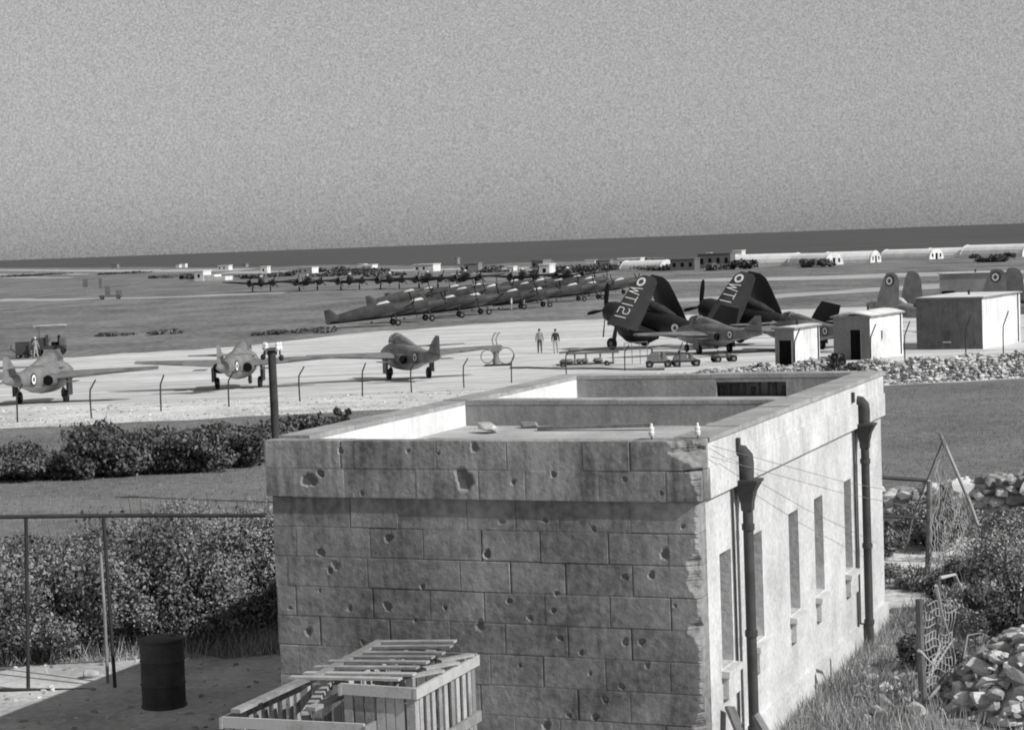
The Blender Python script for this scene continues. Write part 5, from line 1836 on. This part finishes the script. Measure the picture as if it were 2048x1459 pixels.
for i, (a, b, yb, r_, an, lb) in enumerate((
        (1258, 1330, 541, 3.0, -50, 'small white curved hut left of the far hut line'),
        (1480, 1590, 532, 3.6, -35, 'longest bright curved hut in the distance'),
        (1600, 1660, 530, 3.4, -55, 'short curved hut right of the longest bright one'),
        (1662, 1745, 526, 3.4, -35, 'bright curved hut ending in a tall gable'),
        (1784, 1862, 519, 3.2, -50, 'curved hut with a pale gable beyond the upright wings'),
        (1870, 1950, 516, 3.2, -45, 'curved hut third from the right edge in the distance'),
        (1950, 2045, 514, 3.8, -50, 'large curved hut with windows at the far right'))):
    nissen(lb, a, b, yb, r_ * 1.05, R(an))


def block_house(label, x0, x1, yb, yt, m='white2', dark=False, depth=6.0, steps=None, nw=2):
    g = ground((x0 + x1) / 2, yb)
    s = FPX / g.y
    W_, H_ = (x1 - x0) / s, (yb - yt) / s
    t = thing('distant_house', label, 'house', g, R(-20))
    MB().box(-W_ / 2, W_ / 2, 0, depth, -.5, H_).build('wall', M[m], t)
    MB().box(-W_ / 2 - .15, W_ / 2 + .15, -.15, depth + .15, H_ + .001, H_ + .3).build('roof', M[m], t)
    for k in range(nw):
        x = -W_ / 2 + W_ * (k + .5) / nw
        MB().box(x - .45, x + .45, -.03, -.005, H_ * .35, H_ * .72).build('window', M['dark'], t)
    if steps:
        for (fx, fw, fh) in steps:
            MB().box(W_ / 2 + fx, W_ / 2 + fx + fw, .2, depth - .2, -.5, H_ * fh).build('annex', M[m], t)
    return t


block_house('white stepped farmhouse alone on the far left of the airfield', 388, 408, 562, 543, nw=1, steps=[(.02, 4.2, .62), (4.25, 4.5, .42)])
block_house('small bright white cube house beyond the far line of planes', 1078, 1100, 553, 530, nw=1, depth=5)
block_house('white square house at the left end of the far hut line', 1466, 1484, 522, 502, nw=1)
block_house('dark brick building among the far huts', 1395, 1462, 537, 508, 'jetd', nw=4)
block_house('narrow white tower block before the dark brick building', 1413, 1422, 535, 507, nw=0, depth=2)
block_house('dark low building between the white huts and the folded wings', 1340, 1390, 541, 519, 'jetd', nw=3)
for i, (x, yb, w, h, lb) in enumerate(((365, 534, 12, 6, 'tiny pale house on the skyline left of the farmhouse'), (355, 535, 8, 5, 'tiny pale house just left of its neighbour on the skyline'), (488, 534, 8, 6, 'tiny pale house on the skyline above the far line'), (722, 537, 14, 8, 'pale house on the skyline left of centre'),
                                      (830, 537, 12, 6, 'pale low house on the skyline near the centre'), (912, 526, 6, 10, 'thin pale tower on the skyline'), (1180, 526, 20, 5, 'low pale sheds on the skyline right of centre'), (1020, 541, 14, 7, 'pale farm shed before the skyline'), (228, 536, 14, 7, 'small pale hut on the skyline at the left'))):
    block_house(lb, x - w / 2, x + w / 2, yb, yb - h, 'greyw' if i % 3 == 2 else 'white2', nw=0, depth=4)
# dark posts and plant at the far left
for i, (x0, x1, y0, y1, lb) in enumerate(((167, 177, 558, 574, 'dark square signal board on the left of a pair on the airfield'), (199, 205, 557, 576, 'dark narrow signal board on the right of a pair on the airfield'))):
    g = ground((x0 + x1) / 2, 596)
    s = FPX / g.y
    t = thing('signal_board', lb, 'board', g, 0)
    zt, zb = (596 - y0) / s, (596 - y1) / s
    MB().box(-(x1 - x0) / 2 / s, (x1 - x0) / 2 / s, -.06, .06, zb, zt).build('panel', M['jetd'], t)
    MB().tube((0, .1, 0), (0, .1, zt), .06, n=6).build('post', M['kit'], t)
g = ground(222, 598)
t = thing('parked_lorry', 'low dark lorry and trailer parked below the signal boards', 'lorry', g, R(5))
MB().box(-2.6, 2.6, -.9, .9, .5, .95).build('bed', M['jetd'], t)
MB().box(1.2, 2.4, -.85, .85, .951, 1.9).build('cab', M['jetd'], t)
MB().box(-1.2, -.1, -.7, .7, .951, 3.0).build('load', M['jetd'], t)
for x in (-1.9, 1.7):
    for y in (-.85, .85):
        wheel(t, (x, y, .42), .42, .25)
# scrub lines on the far airfield edge
for i, (x, yb, w, h, lb) in enumerate(((560, 553, 18, 1.6, 'dark scrub right of the stepped farmhouse'), (500, 557, 14, 1.5, 'dark scrub next to the stepped farmhouse'), (380, 560, 5, 2.4, 'dark tree against the farmhouse wall'), (770, 552, 16, 1.6, 'dark scrub behind the middle of the far line'), (650, 553, 16, 1.4, 'dark scrub behind the left of the far line'),
                                      (1150, 545, 12, 2.0, 'dark scrub right of the cube house'), (1210, 540, 14, 2.2, 'dark scrub left of the first curved hut'), (960, 540, 14, 1.6, 'dark scrub on the skyline near the centre'), (1490, 538, 5, 2.5, 'dark tree before the longest curved hut'), (1630, 534, 7, 2.2, 'dark bushes before the short curved hut'),
                                      (1985, 524, 7, 2.2, 'dark bushes before the large curved hut at the right'), (1440, 540, 9, 2.0, 'dark bushes before the brick building'), (240, 548, 24, 1.3, 'dark scrub band on the far left'), (330, 556, 12, 1.2, 'dark scrub left of the farmhouse'), (60, 552, 26, 1.2, 'dark scrub at the far left edge'))):
    g = ground(x, yb)
    shrub('far_scrub', lb, g, w, 5, h, 1400, .55, M['leafm'] if i % 2 else M['leafd'], 600 + i, 'scrub along the far edge of the airfield', 12)

# strip of tiny houses and scrub under the sea horizon
rr = random.Random(12)
ordn += ['twelfth', 'thirteenth', 'fourteenth', 'fifteenth', 'sixteenth', 'seventeenth', 'eighteenth']
hx = sorted([rr.uniform(440, 1060) for i in range(8)] + [rr.uniform(1010, 1455) for i in range(8)])
for i, x in enumerate(hx):
    base = float(np.interp(x, [430, 900, 1240, 1460], [544, 541, 536, 531]))
    g = ground(x, base + rr.uniform(-4, 4))
    W_, D_, H_ = rr.uniform(3, 8), rr.uniform(4, 7), rr.uniform(1.8, 3.0)
    t = thing('tiny_house', '%s tiny flat-roofed block from the left in the cluttered strip behind the parked planes' % ordn[i], 'house', g, R(rr.uniform(-40, 10)), 'tiny blocks behind the parked planes')
    mm = M['white2'] if rr.random() < .5 else M['greyw']
    MB().box(-W_ / 2, W_ / 2, 0, D_, -.4, H_).build('wall', mm, t)
    MB().box(-W_ / 2 - .2, W_ / 2 + .2, -.2, D_ + .2, H_ + .001, H_ + .3).build('roof', mm, t)
    for k in range(int(W_ // 3)):
        xx = -W_ / 2 + 1.2 + 2.8 * k
        MB().box(xx - .4, xx + .4, -.04, -.005, H_ * .3, H_ * .7).build('window', M['dark'], t)
sx_ = sorted(rr.uniform(440, 1460) for i in range(14))
for i, x in enumerate(sx_):
    base = float(np.interp(x, [0, 430, 900, 1240, 1460], [556, 549, 545, 541, 537]))
    g = ground(x, base + rr.uniform(-5, 4))
    shrub('far_scrub', '%s low scrub clump from the left among the tiny blocks behind the planes' % ordn[i], g, rr.uniform(4, 15), 4, rr.uniform(1.0, 2.2), 900, .5, M['leafm'] if i % 2 else M['leafd'], 700 + i, 'scrub clumps behind the parked planes', 10)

* WRITTEN TASK: Would you set down the listing exactly, omitting pictures?

* RESULT BELOW:
The Blender Python script for this scene continues. Write part 5, from line 1836 on. This part finishes the script. Measure the picture as if it were 2048x1459 pixels.
for i, (a, b, yb, r_, an, lb) in enumerate((
        (1258, 1330, 541, 3.0, -50, 'small white curved hut left of the far hut line'),
        (1480, 1590, 532, 3.6, -35, 'longest bright curved hut in the distance'),
        (1600, 1660, 530, 3.4, -55, 'short curved hut right of the longest bright one'),
        (1662, 1745, 526, 3.4, -35, 'bright curved hut ending in a tall gable'),
        (1784, 1862, 519, 3.2, -50, 'curved hut with a pale gable beyond the upright wings'),
        (1870, 1950, 516, 3.2, -45, 'curved hut third from the right edge in the distance'),
        (1950, 2045, 514, 3.8, -50, 'large curved hut with windows at the far right'))):
    nissen(lb, a, b, yb, r_ * 1.05, R(an))


def block_house(label, x0, x1, yb, yt, m='white2', dark=False, depth=6.0, steps=None, nw=2):
    g = ground((x0 + x1) / 2, yb)
    s = FPX / g.y
    W_, H_ = (x1 - x0) / s, (yb - yt) / s
    t = thing('distant_house', label, 'house', g, R(-20))
    MB().box(-W_ / 2, W_ / 2, 0, depth, -.5, H_).build('wall', M[m], t)
    MB().box(-W_ / 2 - .15, W_ / 2 + .15, -.15, depth + .15, H_ + .001, H_ + .3).build('roof', M[m], t)
    for k in range(nw):
        x = -W_ / 2 + W_ * (k + .5) / nw
        MB().box(x - .45, x + .45, -.03, -.005, H_ * .35, H_ * .72).build('window', M['dark'], t)
    if steps:
        for (fx, fw, fh) in steps:
            MB().box(W_ / 2 + fx, W_ / 2 + fx + fw, .2, depth - .2, -.5, H_ * fh).build('annex', M[m], t)
    return t


block_house('white stepped farmhouse alone on the far left of the airfield', 388, 408, 562, 543, nw=1, steps=[(.02, 4.2, .62), (4.25, 4.5, .42)])
block_house('small bright white cube house beyond the far line of planes', 1078, 1100, 553, 530, nw=1, depth=5)
block_house('white square house at the left end of the far hut line', 1466, 1484, 522, 502, nw=1)
block_house('dark brick building among the far huts', 1395, 1462, 537, 508, 'jetd', nw=4)
block_house('narrow white tower block before the dark brick building', 1413, 1422, 535, 507, nw=0, depth=2)
block_house('dark low building between the white huts and the folded wings', 1340, 1390, 541, 519, 'jetd', nw=3)
for i, (x, yb, w, h, lb) in enumerate(((365, 534, 12, 6, 'tiny pale house on the skyline left of the farmhouse'), (355, 535, 8, 5, 'tiny pale house just left of its neighbour on the skyline'), (488, 534, 8, 6, 'tiny pale house on the skyline above the far line'), (722, 537, 14, 8, 'pale house on the skyline left of centre'),
                                      (830, 537, 12, 6, 'pale low house on the skyline near the centre'), (912, 526, 6, 10, 'thin pale tower on the skyline'), (1180, 526, 20, 5, 'low pale sheds on the skyline right of centre'), (1020, 541, 14, 7, 'pale farm shed before the skyline'), (228, 536, 14, 7, 'small pale hut on the skyline at the left'))):
    block_house(lb, x - w / 2, x + w / 2, yb, yb - h, 'greyw' if i % 3 == 2 else 'white2', nw=0, depth=4)
# dark posts and plant at the far left
for i, (x0, x1, y0, y1, lb) in enumerate(((167, 177, 558, 574, 'dark square signal board on the left of a pair on the airfield'), (199, 205, 557, 576, 'dark narrow signal board on the right of a pair on the airfield'))):
    g = ground((x0 + x1) / 2, 596)
    s = FPX / g.y
    t = thing('signal_board', lb, 'board', g, 0)
    zt, zb = (596 - y0) / s, (596 - y1) / s
    MB().box(-(x1 - x0) / 2 / s, (x1 - x0) / 2 / s, -.06, .06, zb, zt).build('panel', M['jetd'], t)
    MB().tube((0, .1, 0), (0, .1, zt), .06, n=6).build('post', M['kit'], t)
g = ground(222, 598)
t = thing('parked_lorry', 'low dark lorry and trailer parked below the signal boards', 'lorry', g, R(5))
MB().box(-2.6, 2.6, -.9, .9, .5, .95).build('bed', M['jetd'], t)
MB().box(1.2, 2.4, -.85, .85, .951, 1.9).build('cab', M['jetd'], t)
MB().box(-1.2, -.1, -.7, .7, .951, 3.0).build('load', M['jetd'], t)
for x in (-1.9, 1.7):
    for y in (-.85, .85):
        wheel(t, (x, y, .42), .42, .25)
# scrub lines on the far airfield edge
for i, (x, yb, w, h, lb) in enumerate(((560, 553, 18, 1.6, 'dark scrub right of the stepped farmhouse'), (500, 557, 14, 1.5, 'dark scrub next to the stepped farmhouse'), (380, 560, 5, 2.4, 'dark tree against the farmhouse wall'), (770, 552, 16, 1.6, 'dark scrub behind the middle of the far line'), (650, 553, 16, 1.4, 'dark scrub behind the left of the far line'),
                                      (1150, 545, 12, 2.0, 'dark scrub right of the cube house'), (1210, 540, 14, 2.2, 'dark scrub left of the first curved hut'), (960, 540, 14, 1.6, 'dark scrub on the skyline near the centre'), (1490, 538, 5, 2.5, 'dark tree before the longest curved hut'), (1630, 534, 7, 2.2, 'dark bushes before the short curved hut'),
                                      (1985, 524, 7, 2.2, 'dark bushes before the large curved hut at the right'), (1440, 540, 9, 2.0, 'dark bushes before the brick building'), (240, 548, 24, 1.3, 'dark scrub band on the far left'), (330, 556, 12, 1.2, 'dark scrub left of the farmhouse'), (60, 552, 26, 1.2, 'dark scrub at the far left edge'))):
    g = ground(x, yb)
    shrub('far_scrub', lb, g, w, 5, h, 1400, .55, M['leafm'] if i % 2 else M['leafd'], 600 + i, 'scrub along the far edge of the airfield', 12)

# strip of tiny houses and scrub under the sea horizon
rr = random.Random(12)
ordn += ['twelfth', 'thirteenth', 'fourteenth', 'fifteenth', 'sixteenth', 'seventeenth', 'eighteenth']
hx = sorted([rr.uniform(440, 1060) for i in range(8)] + [rr.uniform(1010, 1455) for i in range(8)])
for i, x in enumerate(hx):
    base = float(np.interp(x, [430, 900, 1240, 1460], [544, 541, 536, 531]))
    g = ground(x, base + rr.uniform(-4, 4))
    W_, D_, H_ = rr.uniform(3, 8), rr.uniform(4, 7), rr.uniform(1.8, 3.0)
    t = thing('tiny_house', '%s tiny flat-roofed block from the left in the cluttered strip behind the parked planes' % ordn[i], 'house', g, R(rr.uniform(-40, 10)), 'tiny blocks behind the parked planes')
    mm = M['white2'] if rr.random() < .5 else M['greyw']
    MB().box(-W_ / 2, W_ / 2, 0, D_, -.4, H_).build('wall', mm, t)
    MB().box(-W_ / 2 - .2, W_ / 2 + .2, -.2, D_ + .2, H_ + .001, H_ + .3).build('roof', mm, t)
    for k in range(int(W_ // 3)):
        xx = -W_ / 2 + 1.2 + 2.8 * k
        MB().box(xx - .4, xx + .4, -.04, -.005, H_ * .3, H_ * .7).build('window', M['dark'], t)
sx_ = sorted(rr.uniform(440, 1460) for i in range(14))
for i, x in enumerate(sx_):
    base = float(np.interp(x, [0, 430, 900, 1240, 1460], [556, 549, 545, 541, 537]))
    g = ground(x, base + rr.uniform(-5, 4))
    shrub('far_scrub', '%s low scrub clump from the left among the tiny blocks behind the planes' % ordn[i], g, rr.uniform(4, 15), 4, rr.uniform(1.0, 2.2), 900, .5, M['leafm'] if i % 2 else M['leafd'], 700 + i, 'scrub clumps behind the parked planes', 10)